Born in St. Louis, Dickman was initially employed by a lumber company. At age 18 he entered the real estate business with his father, Joseph F. Dickmann. During World War I, he enlisted in the Marine Corps and rose to the rank of Gunnery Sergeant. Following the War he returned to the real estate business in St. Louis. He served three terms as Exalted Ruler of the St. Louis Elks Lodge and devoted much time to the affairs of the St. Louis Real Estate Exchange, serving as a member of the Board of Directors, secretary, and president.

A Democrat, Dickmann became the first Democratic mayor in 24 years and the first bachelor mayor in more than a half century. At his inauguration he promised a program of economy leading to a balanced budget. His survey of the City´s governmental organization, services, and finances, was the first general and complete study ever. $40,000 was appropriated, and a group of municipal consultants, Griffenhagen Associates and Governmental Research Institute, conducted the survey under the direction of a local committee appointed by the mayor. Many of the survey´s recommendations were put into effect.

Mayor Dickman led efforts to launch the Jefferson National Expansion Memorial on the St. Louis riverfront. Forty city blocks were cleared to make way for the site. Mayor Dickman persuaded President Franklin D. Roosevelt to issue an executive order retaining the Old Court House, the Rock House, and the old Cathedral as part of the Memorial Area.

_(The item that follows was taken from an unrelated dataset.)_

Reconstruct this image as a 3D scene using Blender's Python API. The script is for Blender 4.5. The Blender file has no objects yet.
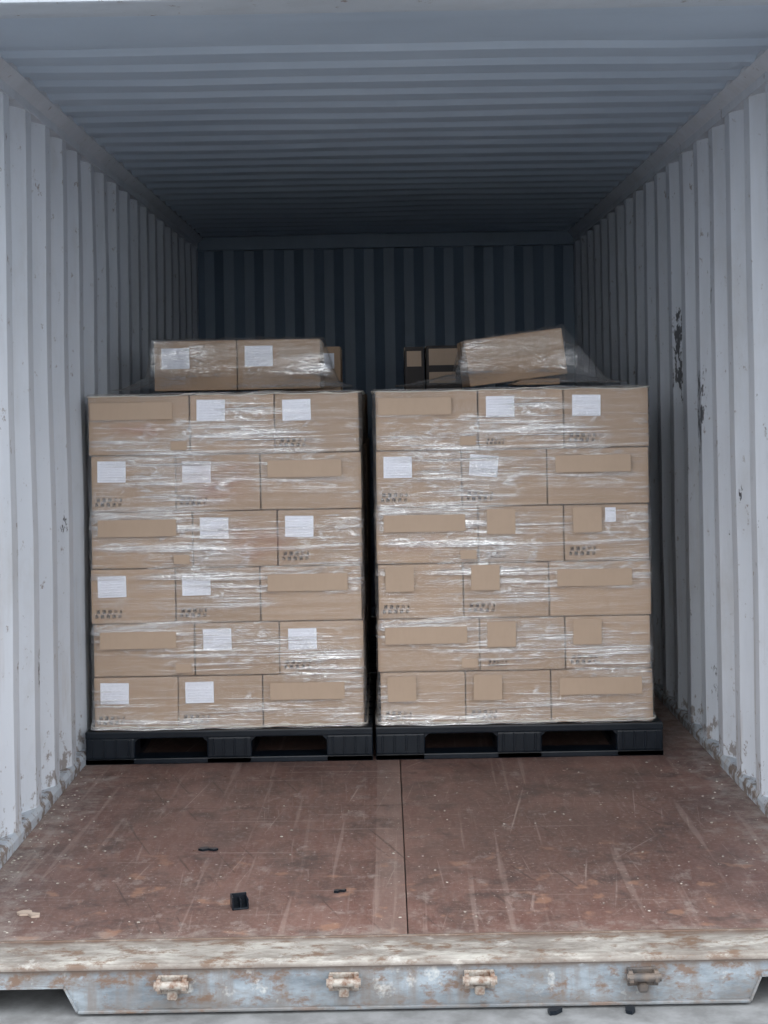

Mayor Dickman’s biggest challenge was likely the smoke problem in the City. For many years St. Louis had been attempting to clear its atmosphere of smoke. The Smoke ordinance, creating the Division of Smoke Regulation in the Department of Public Safety, became effective in February of 1937. By 1941, representatives from eighty-three cities in 31 states, the District of Columbia, and Canada, had come to St. Louis to learn about the ordinance and its application.

Mayor Dickmann was defeated by Republican Judge William D. Becker in 1941. In December of 1943 he was appointed St. Louis postmaster. In February 1949 he married Mrs. Beula Pat Herrington, postmistress of Mount Olive, MS. He served as postmaster until he became of retirement age in 1958. In January, 1959, Mayor Tucker appointed him director of the newly created Department of Welfare. He retired from that position in 1961 and continued in the real estate business.